Trama. La storiellina dopo la prima mezz’ora si fa davvero stentata. Miserella. Mondo immaginario-mondo reale. La mamma boomer e la figlia moderna che non si parlano. Redenzioni, in numero di troppe. Mille metafore tutte assieme e manco mescolate. Gli autori devono sempre stare attenti all’omelia. Il pulpito è bello quando dura poco: il messaggio importante è un’arte, se non sei capace, pare sempre che ti stiano schiacciando la faccia nel piatto per farti mangiare. Lo spettatore è scemo, sì, ma fino a un certo punto. Pietà di noi, meno lezioncine fateci il piacere. Vedi il monologo di America Ferrera, che dovrebbe essere il punto alto e invece è il crepaccio.

Il monologo America Ferrera, appunto. Purtroppo è vecchissima solfa e condita pure male. Il migliore editoriale sui corpi moderni e le fregature autoinflitte l’ha scritto Tina Fey più di dieci anni fa, in Bossypants (se proprio andavate cercando un capolavoro di femminismo, eccolo):

Penso che il primo vero cambiamento dell’immaginario, per i corpi, sia venuto dopo J-Lo. Era la prima volta che essere larga scala in zona sedere diventava mainstream. Le ragazze iniziarono a volere i culi, e i maschi erano finalmente liberi di ammettere che gli erano sempre piaciuti. E poi, due secondi dopo, boom, Beyoncé portò le cosce. Così da quel giorno in poi le donne capirono che la diversità era un valore e tutte le forme e tutte le taglie divennero bellissime.

Scherzavo. Ci avrete mica creduto? Quello che hanno fatto Beyoncé e J-Lo è solo aggiungere altre tacchette alla lista di quello che devi avere per essere considerata bella. Adesso a ogni femmina servono labbra latine carnose, piccolo naso classico, pelle liscia da asiatica e abbronzatura tono California, culo da ballerina giamaicana, gambe da svedese, braccia di Michelle Obama e tette da Barbie.

La persona più vicina a questo modello al momento è Kim Kardashian, che come tuttisanno è un esperimento dei russi per sabotare i nostri atleti.
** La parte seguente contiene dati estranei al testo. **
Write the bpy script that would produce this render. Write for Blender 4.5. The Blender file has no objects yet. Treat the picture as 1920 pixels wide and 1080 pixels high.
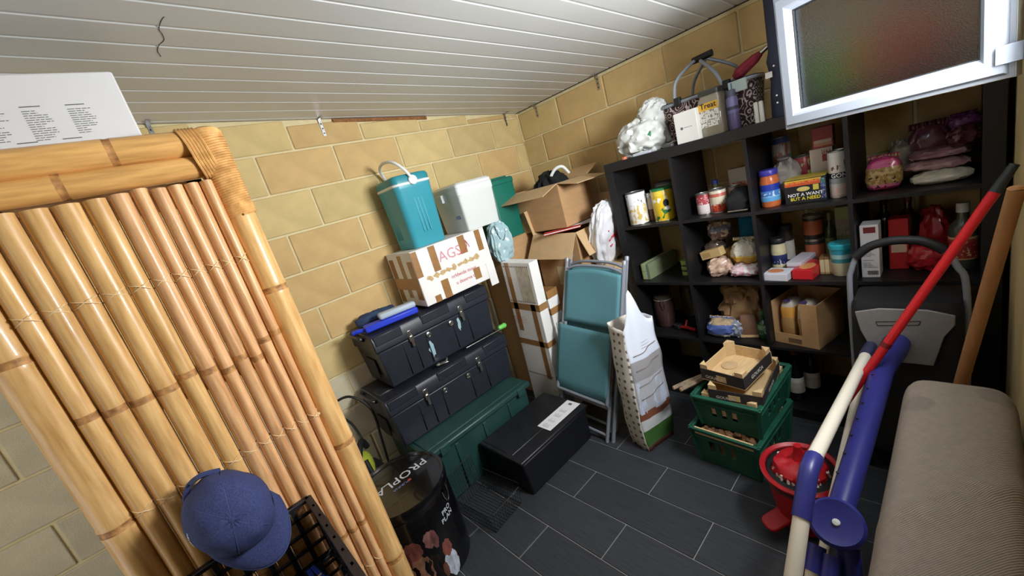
import bpy, bmesh, math, random
from mathutils import Vector, Matrix, noise
random.seed(7)
S = bpy.context.scene
COL = S.collection
PI = math.pi
R = math.radians

# ------------------------------------------------------------------ camera
cam_d = bpy.data.cameras.new('camera'); cam = bpy.data.objects.new('camera', cam_d); COL.objects.link(cam)
cam_d.sensor_width = 36.0; cam_d.lens = 36.0 * 745.08 / 1920; cam_d.clip_start = 0.02
cam.matrix_world = Matrix(((0.65602648, -0.00575156, 0.75471596, 1.41181),
                           (0.70430452, 0.36407025, -0.60943251, -2.05921),
                           (-0.27126444, 0.93135373, 0.24289057, 1.53024),
                           (0, 0, 0, 1)))
S.camera = cam
# ------------------------------------------------------------------ world, lights, exposure
S.view_settings.view_transform = 'Standard'; S.view_settings.look = 'None'
S.view_settings.gamma = 1.0; S.view_settings.use_curve_mapping = False
S.view_settings.exposure = 0.0
W = bpy.data.worlds.new('world'); S.world = W; W.use_nodes = True
W.node_tree.nodes['Background'].inputs[0].default_value = (0.80, 0.90, 1.0, 1)
W.node_tree.nodes['Background'].inputs[1].default_value = 0.35

def area(name, loc, target, sx, sy, power, color):
    l = bpy.data.lights.new(name, 'AREA'); l.shape = 'RECTANGLE'; l.size = sx; l.size_y = sy
    l.energy = power; l.color = color
    o = bpy.data.objects.new(name, l); COL.objects.link(o); o.location = loc
    o.rotation_euler = (Vector(target) - Vector(loc)).to_track_quat('-Z', 'Y').to_euler()
    return o
# daylight through the open window in the right wall and the open doorway behind the camera
area('window_daylight', (1.60, -0.75, 1.68), (0.65, -1.12, 1.60), 0.55, 0.46, 78, (0.95, 0.975, 1.0))
area('doorway_daylight', (0.0, -3.38, 1.15), (-0.9, -2.6, 1.0), 0.9, 2.0, 10, (1.0, 0.97, 0.93))

# ------------------------------------------------------------------ materials
def lin(c):
    r = []
    for v in c[:3]:
        v = v / 255.0
        r.append(v / 12.92 if v <= 0.04045 else ((v + 0.055) / 1.055) ** 2.4)
    return (r[0], r[1], r[2], 1.0)
MATS = {}
def nd(nt, t, **kw):
    n = nt.nodes.new(t)
    for k, v in kw.items():
        setattr(n, k, v)
    return n
def mat(name, rgb, rough=0.5, metal=0.0, var=0.0, scale=20.0, bump=0.0, bscale=None, trans=0.0, alpha=1.0,
        stretch=(1, 1, 1), coat=0.0, rnd=0.0, rgb2=None, ior=1.45, coord='Object', spec=0.5, detail=3.0):
    if name in MATS: return MATS[name]
    m = bpy.data.materials.new(name); m.use_nodes = True; nt = m.node_tree
    b = nt.nodes['Principled BSDF']
    b.inputs['Base Color'].default_value = lin(rgb); b.inputs['Roughness'].default_value = rough
    b.inputs['Metallic'].default_value = metal; b.inputs['IOR'].default_value = ior
    b.inputs['Transmission Weight'].default_value = trans; b.inputs['Alpha'].default_value = alpha
    b.inputs['Coat Weight'].default_value = coat; b.inputs['Specular IOR Level'].default_value = spec
    tc = nd(nt, 'ShaderNodeTexCoord'); mp = nd(nt, 'ShaderNodeMapping'); mp.inputs['Scale'].default_value = stretch
    nt.links.new(tc.outputs[coord], mp.inputs['Vector'])
    if var or rgb2:
        n = nd(nt, 'ShaderNodeTexNoise'); n.inputs['Scale'].default_value = scale; n.inputs['Detail'].default_value = detail
        nt.links.new(mp.outputs[0], n.inputs['Vector'])
        r = nd(nt, 'ShaderNodeValToRGB'); e = r.color_ramp.elements
        e[0].position = 0.3; e[1].position = 0.7
        c = lin(rgb); c2 = lin(rgb2) if rgb2 else c
        e[0].color = (c[0] * (1 - var), c[1] * (1 - var), c[2] * (1 - var), 1)
        e[1].color = (min(1, c2[0] * (1 + var)), min(1, c2[1] * (1 + var)), min(1, c2[2] * (1 + var)), 1)
        nt.links.new(n.outputs['Fac'], r.inputs[0]); out = r.outputs[0]
    else:
        out = None
    if rnd:
        oi = nd(nt, 'ShaderNodeObjectInfo'); hs = nd(nt, 'ShaderNodeHueSaturation')
        mr = nd(nt, 'ShaderNodeMapRange'); mr.inputs['To Min'].default_value = 1 - rnd; mr.inputs['To Max'].default_value = 1 + rnd
        nt.links.new(oi.outputs['Random'], mr.inputs['Value']); nt.links.new(mr.outputs[0], hs.inputs['Value'])
        if out: nt.links.new(out, hs.inputs['Color'])
        else: hs.inputs['Color'].default_value = lin(rgb)
        out = hs.outputs[0]
    if out: nt.links.new(out, b.inputs['Base Color'])
    if bump:
        n2 = nd(nt, 'ShaderNodeTexNoise'); n2.inputs['Scale'].default_value = bscale or scale * 3; n2.inputs['Detail'].default_value = 4
        nt.links.new(mp.outputs[0], n2.inputs['Vector'])
        bp = nd(nt, 'ShaderNodeBump'); bp.inputs['Strength'].default_value = bump; bp.inputs['Distance'].default_value = 0.01
        nt.links.new(n2.outputs['Fac'], bp.inputs['Height']); nt.links.new(bp.outputs[0], b.inputs['Normal'])
    MATS[name] = m
    return m
def band_mat(name, bands, rough=0.4, blot=None, axis=2, metal=0.0, coat=0.0):
    """printed packaging: constant colour bands along one axis of the object's bounds, plus printed blotches"""
    if name in MATS: return MATS[name]
    m = bpy.data.materials.new(name); m.use_nodes = True; nt = m.node_tree; b = nt.nodes['Principled BSDF']
    b.inputs['Roughness'].default_value = rough; b.inputs['Metallic'].default_value = metal; b.inputs['Coat Weight'].default_value = coat
    tc = nd(nt, 'ShaderNodeTexCoord'); sp = nd(nt, 'ShaderNodeSeparateXYZ'); nt.links.new(tc.outputs['Generated'], sp.inputs[0])
    r = nd(nt, 'ShaderNodeValToRGB'); cr = r.color_ramp; cr.interpolation = 'CONSTANT'
    nt.links.new(sp.outputs[axis], r.inputs[0])
    cr.elements[0].position = 0.0; cr.elements[0].color = lin(bands[0][1])
    cr.elements.remove(cr.elements[1])
    for p, c in bands[1:]:
        e = cr.elements.new(p); e.color = lin(c)
    out = r.outputs[0]
    for (c, sc, th, lo, hi) in (blot or []):
        n = nd(nt, 'ShaderNodeTexNoise'); n.inputs['Scale'].default_value = sc; n.inputs['Detail'].default_value = 2
        nt.links.new(tc.outputs['Generated'], n.inputs['Vector'])
        g = nd(nt, 'ShaderNodeMath', operation='GREATER_THAN'); g.inputs[1].default_value = th; nt.links.new(n.outputs['Fac'], g.inputs[0])
        g2 = nd(nt, 'ShaderNodeMath', operation='GREATER_THAN'); g2.inputs[1].default_value = lo; nt.links.new(sp.outputs[axis], g2.inputs[0])
        g3 = nd(nt, 'ShaderNodeMath', operation='LESS_THAN'); g3.inputs[1].default_value = hi; nt.links.new(sp.outputs[axis], g3.inputs[0])
        m1 = nd(nt, 'ShaderNodeMath', operation='MULTIPLY'); nt.links.new(g.outputs[0], m1.inputs[0]); nt.links.new(g2.outputs[0], m1.inputs[1])
        m2 = nd(nt, 'ShaderNodeMath', operation='MULTIPLY'); nt.links.new(m1.outputs[0], m2.inputs[0]); nt.links.new(g3.outputs[0], m2.inputs[1])
        mx = nd(nt, 'ShaderNodeMix', data_type='RGBA'); nt.links.new(m2.outputs[0], mx.inputs['Factor'])
        nt.links.new(out, mx.inputs['A']); mx.inputs['B'].default_value = lin(c); out = mx.outputs['Result']
    nt.links.new(out, b.inputs['Base Color'])
    MATS[name] = m
    return m

# ------------------------------------------------------------------ geometry helpers
class G:
    def __init__(s): s.v = []; s.f = []; s.mi = []; s.cur = 0
    def add(s, vs, fs):
        o = len(s.v); s.v += [tuple(v) for v in vs]
        for f in fs: s.f.append([i + o for i in f]); s.mi.append(s.cur)
        return s
    def box(s, c, d, rz=0, m=None):
        x, y, z = d[0] / 2, d[1] / 2, d[2] / 2
        vs = [Vector((a * x, b * y, e * z)) for e in (-1, 1) for b in (-1, 1) for a in (-1, 1)]
        mm = m or Matrix.Rotation(rz, 3, 'Z')
        vs = [mm @ v + Vector(c) for v in vs]
        return s.add(vs, [(0, 2, 3, 1), (4, 5, 7, 6), (0, 1, 5, 4), (2, 6, 7, 3), (0, 4, 6, 2), (1, 3, 7, 5)])
    def b2(s, lo, hi):
        return s.box([(a + b) / 2 for a, b in zip(lo, hi)], [b - a for a, b in zip(lo, hi)])
    def grid(s, fn, nu, nv, cu=False, cv=False):
        vs = [fn(i / nu, j / nv) for j in range(nv + (0 if cv else 1)) for i in range(nu + (0 if cu else 1))]
        w = nu + (0 if cu else 1); h = nv + (0 if cv else 1); fs = []
        for j in range(nv):
            for i in range(nu):
                i2 = (i + 1) % w; j2 = (j + 1) % h
                fs.append((j * w + i, j * w + i2, j2 * w + i2, j2 * w + i))
        return s.add(vs, fs)
    def lathe(s, prof, seg=24, c=(0, 0, 0), sx=1, sy=1, m=None):
        vs = []; fs = []; n = len(prof)
        for r, z in prof:
            for k in range(seg):
                a = 2 * PI * k / seg; v = Vector((r * sx * math.cos(a), r * sy * math.sin(a), z))
                if m: v = m @ v
                vs.append(v + Vector(c))
        for j in range(n - 1):
            for k in range(seg):
                k2 = (k + 1) % seg; fs.append((j * seg + k, j * seg + k2, (j + 1) * seg + k2, (j + 1) * seg + k))
        if prof[0][0] > 1e-5: fs.append(tuple(reversed(range(seg))))
        if prof[-1][0] > 1e-5: fs.append(tuple(range((n - 1) * seg, n * seg)))
        return s.add(vs, fs)
    def tube(s, pts, r, seg=8, closed=False):
        P = [Vector(p) for p in pts]; n = len(P); rs = r if isinstance(r, (list, tuple)) else [r] * n
        vs = []; fs = []; up = None
        for i in range(n):
            if closed: t = P[(i + 1) % n] - P[i - 1]
            else: t = P[min(i + 1, n - 1)] - P[max(i - 1, 0)]
            t.normalize()
            if up is None:
                up = Vector((0, 0, 1)) if abs(t.z) < 0.9 else Vector((1, 0, 0))
            a = t.cross(up)
            if a.length < 1e-6: a = t.orthogonal()
            a.normalize(); b = a.cross(t).normalized(); up = b
            for k in range(seg):
                th = 2 * PI * k / seg; vs.append(P[i] + (a * math.cos(th) + b * math.sin(th)) * rs[i])
        m = n if closed else n - 1
        for i in range(m):
            i2 = (i + 1) % n
            for k in range(seg):
                k2 = (k + 1) % seg; fs.append((i * seg + k, i * seg + k2, i2 * seg + k2, i2 * seg + k))
        if not closed: fs += [tuple(reversed(range(seg))), tuple(range((n - 1) * seg, n * seg))]
        return s.add(vs, fs)
    def bar(s, a, b, w, h=None):
        a = Vector(a); b = Vector(b); d = b - a; q = d.to_track_quat('X', 'Z').to_matrix()
        return s.box((a + b) / 2, (d.length, w, h or w), m=q)
    def prism(s, pts, z0, z1, fn=None):
        fn = fn or (lambda x, y, z: (x, y, z)); n = len(pts)
        vs = [fn(x, y, z0) for x, y in pts] + [fn(x, y, z1) for x, y in pts]
        fs = [tuple(reversed(range(n))), tuple(range(n, 2 * n))] + [(i, (i + 1) % n, n + (i + 1) % n, n + i) for i in range(n)]
        return s.add(vs, fs)
    def build(s, name, m, parent=None, loc=(0, 0, 0), rot=(0, 0, 0), bevel=0, seg=2, smooth=True, ang=40, solid=0, sub=0):
        me = bpy.data.meshes.new(name); me.from_pydata([tuple(v) for v in s.v], [], s.f); me.update()
        bm = bmesh.new(); bm.from_mesh(me); bmesh.ops.recalc_face_normals(bm, faces=bm.faces); bm.to_mesh(me); bm.free()
        for mm in (m if isinstance(m, (list, tuple)) else [m]): me.materials.append(mm)
        if isinstance(m, (list, tuple)): me.polygons.foreach_set('material_index', s.mi)
        o = bpy.data.objects.new(name, me); COL.objects.link(o)
        if smooth:
            me.polygons.foreach_set('use_smooth', [True] * len(me.polygons)); me.set_sharp_from_angle(angle=R(ang))
        o.location = loc; o.rotation_euler = rot
        if parent: o.parent = parent
        if sub:
            q = o.modifiers.new('sub', 'SUBSURF'); q.levels = sub; q.render_levels = sub
        if solid:
            q = o.modifiers.new('solid', 'SOLIDIFY'); q.thickness = solid; q.offset = 0
        if bevel:
            q = o.modifiers.new('bevel', 'BEVEL'); q.width = bevel; q.segments = seg; q.limit_method = 'ANGLE'; q.angle_limit = R(35)
        return o
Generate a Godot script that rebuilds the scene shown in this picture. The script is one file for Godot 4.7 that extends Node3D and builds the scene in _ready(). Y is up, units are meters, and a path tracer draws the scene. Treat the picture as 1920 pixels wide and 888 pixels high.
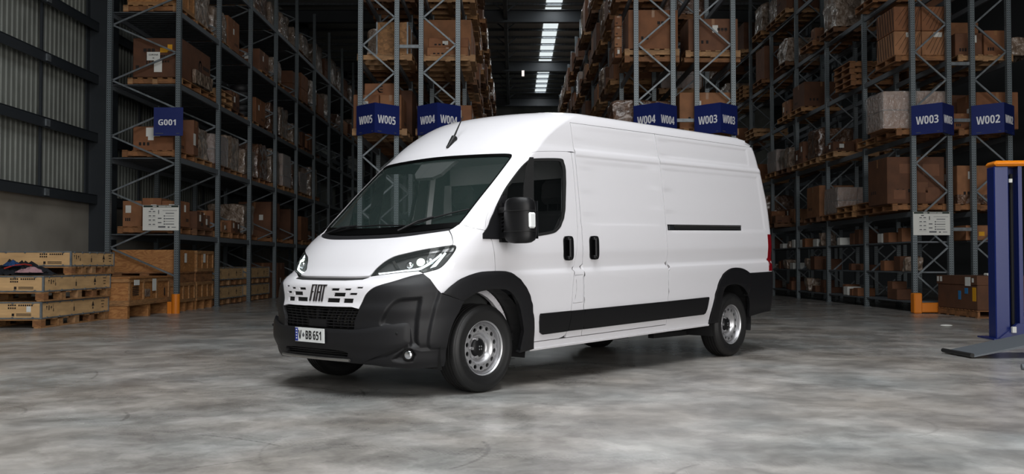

La scena semifinale. Con lacrima. Barbie vuole provare i sentimenti. Povera creatura, quanta plastica ha sopportato. Greta Gerwig torna in sé due minuti dopo, s’accorge che ha zuccherato troppo questo té freddo estivo e manda Barbie dal ginecologo a chiedere una vagina. Risatelle del pubblico. Titoli di coda. Ci si guarda in faccia tra vicini di posto cercando recensioni. Interessante esperimento andare a vedere questo film, rimani giusto in bilico tra “pensavo meglio” e “pensavo peggio”.